### Your task
Retype the material that follows, keeping every word as it is.

═══ Source material ═══

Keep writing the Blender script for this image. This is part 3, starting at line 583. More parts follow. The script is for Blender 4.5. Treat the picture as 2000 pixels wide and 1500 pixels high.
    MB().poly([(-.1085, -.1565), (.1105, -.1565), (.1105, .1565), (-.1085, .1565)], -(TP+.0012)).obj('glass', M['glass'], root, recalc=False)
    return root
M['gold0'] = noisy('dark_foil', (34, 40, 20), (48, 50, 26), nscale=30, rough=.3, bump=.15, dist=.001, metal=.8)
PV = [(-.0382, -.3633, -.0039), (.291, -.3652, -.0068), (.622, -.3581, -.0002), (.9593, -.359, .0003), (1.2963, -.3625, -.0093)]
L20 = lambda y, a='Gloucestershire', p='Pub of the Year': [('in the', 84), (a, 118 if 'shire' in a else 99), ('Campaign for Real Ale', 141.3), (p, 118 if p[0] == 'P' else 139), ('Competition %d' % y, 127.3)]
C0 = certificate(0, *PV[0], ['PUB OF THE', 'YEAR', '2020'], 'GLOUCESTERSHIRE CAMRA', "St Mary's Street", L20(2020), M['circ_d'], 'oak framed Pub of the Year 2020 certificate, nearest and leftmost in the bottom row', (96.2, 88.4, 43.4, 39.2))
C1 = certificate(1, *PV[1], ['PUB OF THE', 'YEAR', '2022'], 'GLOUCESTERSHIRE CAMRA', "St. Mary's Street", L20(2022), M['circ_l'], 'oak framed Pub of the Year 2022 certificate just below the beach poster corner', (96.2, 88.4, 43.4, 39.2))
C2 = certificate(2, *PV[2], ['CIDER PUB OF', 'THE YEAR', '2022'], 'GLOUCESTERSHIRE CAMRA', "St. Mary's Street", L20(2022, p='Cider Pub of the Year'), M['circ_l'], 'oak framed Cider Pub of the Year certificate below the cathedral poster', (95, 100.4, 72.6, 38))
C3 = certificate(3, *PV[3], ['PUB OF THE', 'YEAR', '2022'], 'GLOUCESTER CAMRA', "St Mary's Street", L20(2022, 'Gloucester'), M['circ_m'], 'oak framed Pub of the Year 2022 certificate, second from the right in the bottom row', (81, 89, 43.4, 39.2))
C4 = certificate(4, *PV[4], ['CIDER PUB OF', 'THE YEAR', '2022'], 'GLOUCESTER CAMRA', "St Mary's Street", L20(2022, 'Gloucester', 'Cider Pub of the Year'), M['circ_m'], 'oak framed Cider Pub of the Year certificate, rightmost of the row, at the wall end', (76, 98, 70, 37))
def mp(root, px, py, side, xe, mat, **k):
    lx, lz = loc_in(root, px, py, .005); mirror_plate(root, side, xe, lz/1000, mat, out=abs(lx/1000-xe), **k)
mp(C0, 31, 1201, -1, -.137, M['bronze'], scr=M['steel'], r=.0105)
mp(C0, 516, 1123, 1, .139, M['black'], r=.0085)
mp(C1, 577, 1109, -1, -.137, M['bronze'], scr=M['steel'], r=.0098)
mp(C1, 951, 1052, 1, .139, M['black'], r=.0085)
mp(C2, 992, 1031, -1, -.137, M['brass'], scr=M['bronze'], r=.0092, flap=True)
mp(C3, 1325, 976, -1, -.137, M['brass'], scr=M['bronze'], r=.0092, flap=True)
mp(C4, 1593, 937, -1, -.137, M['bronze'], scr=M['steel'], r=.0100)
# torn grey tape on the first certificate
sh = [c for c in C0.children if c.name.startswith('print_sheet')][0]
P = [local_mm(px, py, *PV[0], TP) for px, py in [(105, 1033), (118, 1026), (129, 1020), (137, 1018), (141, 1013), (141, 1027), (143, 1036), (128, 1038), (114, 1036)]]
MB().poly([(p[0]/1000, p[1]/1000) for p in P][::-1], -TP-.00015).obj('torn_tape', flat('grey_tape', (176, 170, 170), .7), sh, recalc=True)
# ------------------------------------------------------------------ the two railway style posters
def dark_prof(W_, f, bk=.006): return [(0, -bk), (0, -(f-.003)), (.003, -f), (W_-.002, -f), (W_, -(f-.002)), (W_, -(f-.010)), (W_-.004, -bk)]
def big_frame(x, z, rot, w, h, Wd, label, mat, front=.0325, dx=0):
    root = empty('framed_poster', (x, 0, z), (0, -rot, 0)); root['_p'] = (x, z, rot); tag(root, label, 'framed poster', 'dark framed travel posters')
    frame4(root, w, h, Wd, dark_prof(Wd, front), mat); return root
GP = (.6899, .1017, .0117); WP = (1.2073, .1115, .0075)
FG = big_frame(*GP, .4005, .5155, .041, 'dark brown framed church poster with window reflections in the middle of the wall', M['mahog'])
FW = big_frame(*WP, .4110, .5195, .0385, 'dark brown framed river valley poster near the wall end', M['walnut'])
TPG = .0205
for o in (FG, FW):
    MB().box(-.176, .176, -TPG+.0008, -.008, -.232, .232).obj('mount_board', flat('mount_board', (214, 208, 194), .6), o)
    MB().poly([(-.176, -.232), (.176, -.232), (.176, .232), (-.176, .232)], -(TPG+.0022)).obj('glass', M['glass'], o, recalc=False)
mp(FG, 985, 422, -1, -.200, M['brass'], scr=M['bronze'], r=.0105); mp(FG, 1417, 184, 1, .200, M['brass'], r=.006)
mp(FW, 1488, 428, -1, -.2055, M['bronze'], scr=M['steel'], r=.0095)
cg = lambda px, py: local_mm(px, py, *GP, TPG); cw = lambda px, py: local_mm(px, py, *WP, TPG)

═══

### Result
Keep writing the Blender script for this image. This is part 3, starting at line 583. More parts follow. The script is for Blender 4.5. Treat the picture as 2000 pixels wide and 1500 pixels high.
    MB().poly([(-.1085, -.1565), (.1105, -.1565), (.1105, .1565), (-.1085, .1565)], -(TP+.0012)).obj('glass', M['glass'], root, recalc=False)
    return root
M['gold0'] = noisy('dark_foil', (34, 40, 20), (48, 50, 26), nscale=30, rough=.3, bump=.15, dist=.001, metal=.8)
PV = [(-.0382, -.3633, -.0039), (.291, -.3652, -.0068), (.622, -.3581, -.0002), (.9593, -.359, .0003), (1.2963, -.3625, -.0093)]
L20 = lambda y, a='Gloucestershire', p='Pub of the Year': [('in the', 84), (a, 118 if 'shire' in a else 99), ('Campaign for Real Ale', 141.3), (p, 118 if p[0] == 'P' else 139), ('Competition %d' % y, 127.3)]
C0 = certificate(0, *PV[0], ['PUB OF THE', 'YEAR', '2020'], 'GLOUCESTERSHIRE CAMRA', "St Mary's Street", L20(2020), M['circ_d'], 'oak framed Pub of the Year 2020 certificate, nearest and leftmost in the bottom row', (96.2, 88.4, 43.4, 39.2))
C1 = certificate(1, *PV[1], ['PUB OF THE', 'YEAR', '2022'], 'GLOUCESTERSHIRE CAMRA', "St. Mary's Street", L20(2022), M['circ_l'], 'oak framed Pub of the Year 2022 certificate just below the beach poster corner', (96.2, 88.4, 43.4, 39.2))
C2 = certificate(2, *PV[2], ['CIDER PUB OF', 'THE YEAR', '2022'], 'GLOUCESTERSHIRE CAMRA', "St. Mary's Street", L20(2022, p='Cider Pub of the Year'), M['circ_l'], 'oak framed Cider Pub of the Year certificate below the cathedral poster', (95, 100.4, 72.6, 38))
C3 = certificate(3, *PV[3], ['PUB OF THE', 'YEAR', '2022'], 'GLOUCESTER CAMRA', "St Mary's Street", L20(2022, 'Gloucester'), M['circ_m'], 'oak framed Pub of the Year 2022 certificate, second from the right in the bottom row', (81, 89, 43.4, 39.2))
C4 = certificate(4, *PV[4], ['CIDER PUB OF', 'THE YEAR', '2022'], 'GLOUCESTER CAMRA', "St Mary's Street", L20(2022, 'Gloucester', 'Cider Pub of the Year'), M['circ_m'], 'oak framed Cider Pub of the Year certificate, rightmost of the row, at the wall end', (76, 98, 70, 37))
def mp(root, px, py, side, xe, mat, **k):
    lx, lz = loc_in(root, px, py, .005); mirror_plate(root, side, xe, lz/1000, mat, out=abs(lx/1000-xe), **k)
mp(C0, 31, 1201, -1, -.137, M['bronze'], scr=M['steel'], r=.0105)
mp(C0, 516, 1123, 1, .139, M['black'], r=.0085)
mp(C1, 577, 1109, -1, -.137, M['bronze'], scr=M['steel'], r=.0098)
mp(C1, 951, 1052, 1, .139, M['black'], r=.0085)
mp(C2, 992, 1031, -1, -.137, M['brass'], scr=M['bronze'], r=.0092, flap=True)
mp(C3, 1325, 976, -1, -.137, M['brass'], scr=M['bronze'], r=.0092, flap=True)
mp(C4, 1593, 937, -1, -.137, M['bronze'], scr=M['steel'], r=.0100)
# torn grey tape on the first certificate
sh = [c for c in C0.children if c.name.startswith('print_sheet')][0]
P = [local_mm(px, py, *PV[0], TP) for px, py in [(105, 1033), (118, 1026), (129, 1020), (137, 1018), (141, 1013), (141, 1027), (143, 1036), (128, 1038), (114, 1036)]]
MB().poly([(p[0]/1000, p[1]/1000) for p in P][::-1], -TP-.00015).obj('torn_tape', flat('grey_tape', (176, 170, 170), .7), sh, recalc=True)
# ------------------------------------------------------------------ the two railway style posters
def dark_prof(W_, f, bk=.006): return [(0, -bk), (0, -(f-.003)), (.003, -f), (W_-.002, -f), (W_, -(f-.002)), (W_, -(f-.010)), (W_-.004, -bk)]
def big_frame(x, z, rot, w, h, Wd, label, mat, front=.0325, dx=0):
    root = empty('framed_poster', (x, 0, z), (0, -rot, 0)); root['_p'] = (x, z, rot); tag(root, label, 'framed poster', 'dark framed travel posters')
    frame4(root, w, h, Wd, dark_prof(Wd, front), mat); return root
GP = (.6899, .1017, .0117); WP = (1.2073, .1115, .0075)
FG = big_frame(*GP, .4005, .5155, .041, 'dark brown framed church poster with window reflections in the middle of the wall', M['mahog'])
FW = big_frame(*WP, .4110, .5195, .0385, 'dark brown framed river valley poster near the wall end', M['walnut'])
TPG = .0205
for o in (FG, FW):
    MB().box(-.176, .176, -TPG+.0008, -.008, -.232, .232).obj('mount_board', flat('mount_board', (214, 208, 194), .6), o)
    MB().poly([(-.176, -.232), (.176, -.232), (.176, .232), (-.176, .232)], -(TPG+.0022)).obj('glass', M['glass'], o, recalc=False)
mp(FG, 985, 422, -1, -.200, M['brass'], scr=M['bronze'], r=.0105); mp(FG, 1417, 184, 1, .200, M['brass'], r=.006)
mp(FW, 1488, 428, -1, -.2055, M['bronze'], scr=M['steel'], r=.0095)
cg = lambda px, py: local_mm(px, py, *GP, TPG); cw = lambda px, py: local_mm(px, py, *WP, TPG)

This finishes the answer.